Find every line with "scene" in it, then report how many there are and nothing more.
-- begin Collected data --
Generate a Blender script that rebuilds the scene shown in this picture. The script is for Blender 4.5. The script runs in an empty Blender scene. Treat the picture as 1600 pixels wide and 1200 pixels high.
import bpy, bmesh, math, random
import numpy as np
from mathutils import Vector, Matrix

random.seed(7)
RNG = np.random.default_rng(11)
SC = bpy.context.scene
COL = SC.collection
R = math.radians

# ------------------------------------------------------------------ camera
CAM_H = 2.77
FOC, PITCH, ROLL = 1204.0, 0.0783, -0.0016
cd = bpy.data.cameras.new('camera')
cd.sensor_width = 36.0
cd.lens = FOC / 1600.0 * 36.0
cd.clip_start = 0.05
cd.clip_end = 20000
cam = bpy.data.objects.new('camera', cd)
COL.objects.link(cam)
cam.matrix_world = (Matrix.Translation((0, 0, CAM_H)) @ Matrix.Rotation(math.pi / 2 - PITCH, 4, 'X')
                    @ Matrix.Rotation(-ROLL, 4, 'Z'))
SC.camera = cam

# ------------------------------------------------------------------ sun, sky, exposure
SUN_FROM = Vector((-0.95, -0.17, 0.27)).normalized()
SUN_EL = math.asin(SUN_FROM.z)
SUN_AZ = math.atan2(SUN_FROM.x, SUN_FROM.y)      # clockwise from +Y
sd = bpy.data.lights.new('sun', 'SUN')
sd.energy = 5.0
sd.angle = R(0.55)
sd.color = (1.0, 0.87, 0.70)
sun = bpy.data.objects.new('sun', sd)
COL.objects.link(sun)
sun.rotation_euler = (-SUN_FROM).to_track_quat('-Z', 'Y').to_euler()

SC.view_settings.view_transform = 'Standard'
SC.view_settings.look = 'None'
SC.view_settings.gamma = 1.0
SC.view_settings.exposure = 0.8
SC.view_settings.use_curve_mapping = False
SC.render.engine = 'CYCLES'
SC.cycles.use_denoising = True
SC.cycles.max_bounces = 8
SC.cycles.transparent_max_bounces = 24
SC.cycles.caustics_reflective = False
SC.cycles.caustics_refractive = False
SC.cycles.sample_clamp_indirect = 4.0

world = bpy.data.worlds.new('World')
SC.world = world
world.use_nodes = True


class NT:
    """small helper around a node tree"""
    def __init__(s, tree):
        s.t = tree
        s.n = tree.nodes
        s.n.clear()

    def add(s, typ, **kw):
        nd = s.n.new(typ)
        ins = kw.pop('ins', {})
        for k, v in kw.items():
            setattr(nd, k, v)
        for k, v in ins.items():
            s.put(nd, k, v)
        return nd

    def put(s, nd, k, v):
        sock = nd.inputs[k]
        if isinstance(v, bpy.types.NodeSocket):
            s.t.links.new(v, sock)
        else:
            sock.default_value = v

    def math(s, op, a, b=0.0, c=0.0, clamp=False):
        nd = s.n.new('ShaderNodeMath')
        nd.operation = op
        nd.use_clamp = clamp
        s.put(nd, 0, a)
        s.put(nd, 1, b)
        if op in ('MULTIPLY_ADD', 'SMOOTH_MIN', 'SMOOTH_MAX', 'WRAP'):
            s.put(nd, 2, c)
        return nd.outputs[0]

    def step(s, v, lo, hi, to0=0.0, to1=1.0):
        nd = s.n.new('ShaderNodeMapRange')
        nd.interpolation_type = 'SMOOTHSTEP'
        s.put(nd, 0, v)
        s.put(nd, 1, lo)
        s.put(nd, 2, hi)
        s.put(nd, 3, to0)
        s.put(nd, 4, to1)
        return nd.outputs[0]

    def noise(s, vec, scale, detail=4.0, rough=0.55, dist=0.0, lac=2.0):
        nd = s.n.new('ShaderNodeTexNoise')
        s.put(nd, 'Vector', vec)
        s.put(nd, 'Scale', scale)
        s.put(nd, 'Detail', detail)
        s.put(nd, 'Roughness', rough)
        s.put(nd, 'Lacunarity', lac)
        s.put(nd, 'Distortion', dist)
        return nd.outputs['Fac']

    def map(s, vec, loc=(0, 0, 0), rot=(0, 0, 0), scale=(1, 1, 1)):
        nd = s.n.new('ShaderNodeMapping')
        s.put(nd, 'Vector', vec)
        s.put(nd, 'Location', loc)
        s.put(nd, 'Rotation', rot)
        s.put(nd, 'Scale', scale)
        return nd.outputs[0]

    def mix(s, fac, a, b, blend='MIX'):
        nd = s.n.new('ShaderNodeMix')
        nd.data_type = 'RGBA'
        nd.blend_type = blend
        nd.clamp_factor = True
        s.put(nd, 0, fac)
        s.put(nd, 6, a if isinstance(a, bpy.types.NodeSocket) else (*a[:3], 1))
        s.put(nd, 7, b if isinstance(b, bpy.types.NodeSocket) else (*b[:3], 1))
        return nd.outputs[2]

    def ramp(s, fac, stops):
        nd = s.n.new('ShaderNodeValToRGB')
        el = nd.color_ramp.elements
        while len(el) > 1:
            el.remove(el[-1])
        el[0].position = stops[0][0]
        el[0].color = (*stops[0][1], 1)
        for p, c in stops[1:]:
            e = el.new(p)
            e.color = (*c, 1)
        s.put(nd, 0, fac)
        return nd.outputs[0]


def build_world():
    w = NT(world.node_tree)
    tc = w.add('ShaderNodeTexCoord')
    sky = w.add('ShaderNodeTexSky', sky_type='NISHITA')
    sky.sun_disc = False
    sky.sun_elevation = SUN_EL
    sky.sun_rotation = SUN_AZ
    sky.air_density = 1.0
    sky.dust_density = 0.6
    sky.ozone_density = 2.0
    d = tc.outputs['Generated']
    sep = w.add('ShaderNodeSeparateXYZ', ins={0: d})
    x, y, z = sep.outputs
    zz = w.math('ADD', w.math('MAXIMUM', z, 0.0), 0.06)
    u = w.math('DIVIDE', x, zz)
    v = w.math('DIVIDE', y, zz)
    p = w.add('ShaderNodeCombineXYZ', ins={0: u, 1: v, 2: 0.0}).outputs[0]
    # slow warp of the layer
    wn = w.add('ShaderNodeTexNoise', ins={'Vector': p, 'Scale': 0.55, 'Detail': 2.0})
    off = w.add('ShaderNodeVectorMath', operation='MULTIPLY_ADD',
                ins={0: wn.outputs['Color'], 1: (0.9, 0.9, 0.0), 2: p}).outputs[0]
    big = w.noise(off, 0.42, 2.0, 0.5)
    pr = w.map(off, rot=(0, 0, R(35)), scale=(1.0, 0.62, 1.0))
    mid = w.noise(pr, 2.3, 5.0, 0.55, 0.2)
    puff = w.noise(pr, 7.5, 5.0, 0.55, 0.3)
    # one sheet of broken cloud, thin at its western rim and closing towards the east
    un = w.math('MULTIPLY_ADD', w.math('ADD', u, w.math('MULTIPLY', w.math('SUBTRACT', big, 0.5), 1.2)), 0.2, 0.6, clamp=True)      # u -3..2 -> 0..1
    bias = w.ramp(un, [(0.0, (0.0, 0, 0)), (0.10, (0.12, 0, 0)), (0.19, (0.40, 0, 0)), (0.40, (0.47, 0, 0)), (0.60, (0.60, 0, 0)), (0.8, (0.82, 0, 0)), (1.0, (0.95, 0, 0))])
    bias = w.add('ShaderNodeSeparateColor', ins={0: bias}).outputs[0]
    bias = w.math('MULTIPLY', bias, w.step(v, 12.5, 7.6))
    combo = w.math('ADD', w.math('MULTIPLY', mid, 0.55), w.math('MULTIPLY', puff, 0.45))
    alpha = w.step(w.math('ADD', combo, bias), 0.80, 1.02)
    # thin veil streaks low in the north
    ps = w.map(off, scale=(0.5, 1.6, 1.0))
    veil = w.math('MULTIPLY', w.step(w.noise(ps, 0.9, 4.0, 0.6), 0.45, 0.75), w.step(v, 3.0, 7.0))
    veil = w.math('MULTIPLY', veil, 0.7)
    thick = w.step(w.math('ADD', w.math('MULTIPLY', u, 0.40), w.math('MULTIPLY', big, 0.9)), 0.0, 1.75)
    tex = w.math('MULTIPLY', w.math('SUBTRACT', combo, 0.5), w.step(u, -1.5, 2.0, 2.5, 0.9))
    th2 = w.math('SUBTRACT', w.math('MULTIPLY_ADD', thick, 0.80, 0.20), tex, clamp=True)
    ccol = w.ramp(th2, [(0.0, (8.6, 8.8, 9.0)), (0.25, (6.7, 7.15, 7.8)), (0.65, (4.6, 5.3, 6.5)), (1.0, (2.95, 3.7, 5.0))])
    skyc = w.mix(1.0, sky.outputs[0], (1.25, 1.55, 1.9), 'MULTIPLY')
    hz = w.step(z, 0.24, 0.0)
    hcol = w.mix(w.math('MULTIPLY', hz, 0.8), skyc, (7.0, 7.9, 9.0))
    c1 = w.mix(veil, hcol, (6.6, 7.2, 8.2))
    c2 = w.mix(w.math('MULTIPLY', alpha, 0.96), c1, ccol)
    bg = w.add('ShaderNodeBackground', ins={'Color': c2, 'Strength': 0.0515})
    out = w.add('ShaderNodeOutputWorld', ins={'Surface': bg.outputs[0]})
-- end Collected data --
**Written reply**
2